Thanks, Ed! Luke 17:20-21 certainly corroborates what you are saying. So do Jesus’s eschatological and judgement parables. The time of his appearing could be earlier or later than you think, he says, so always be ready. This is the constant refrain.

To me, this would mean using what God has given us to wisely and compassionately care for and bring healing to one another and his creation in the here and now. To bring this as advance notice of the fullness of his kingdom on earth as it is in heaven. It is to announce and continue to implement what Jesus has already achieved.

The rest, as you said, will take care of itself.
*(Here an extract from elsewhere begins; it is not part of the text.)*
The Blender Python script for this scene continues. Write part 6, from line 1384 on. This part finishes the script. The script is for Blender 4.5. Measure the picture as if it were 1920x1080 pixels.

Thanks, Matt. Your arguments are why I do think that what the NT says is crucial. God ultimately revealed himself not by Law, divine command, and threatening power, but by the self giving love of Jesus. The kenosis in Philippians and the prologue to the fourth gospel sum it up. His summation of the entire Law and Prophets, “Do to others as you would have them do to you,” becomes how God expresses himself in word and deed.

IOW, we are no longer looking at a being of infinite power and following his commands because he declares them good from an authoritarian position. We are seeing a being who emptied himself of all power and tossed it all away for the good of his creatures, and entire creation. His call is to freely follow him on that same path. This is goodness. This is the basis of his authority, grounded in the materially demonstrated reality that he freely gave of himself in this way.

This is of course if one believes that Jesus is both divine and human.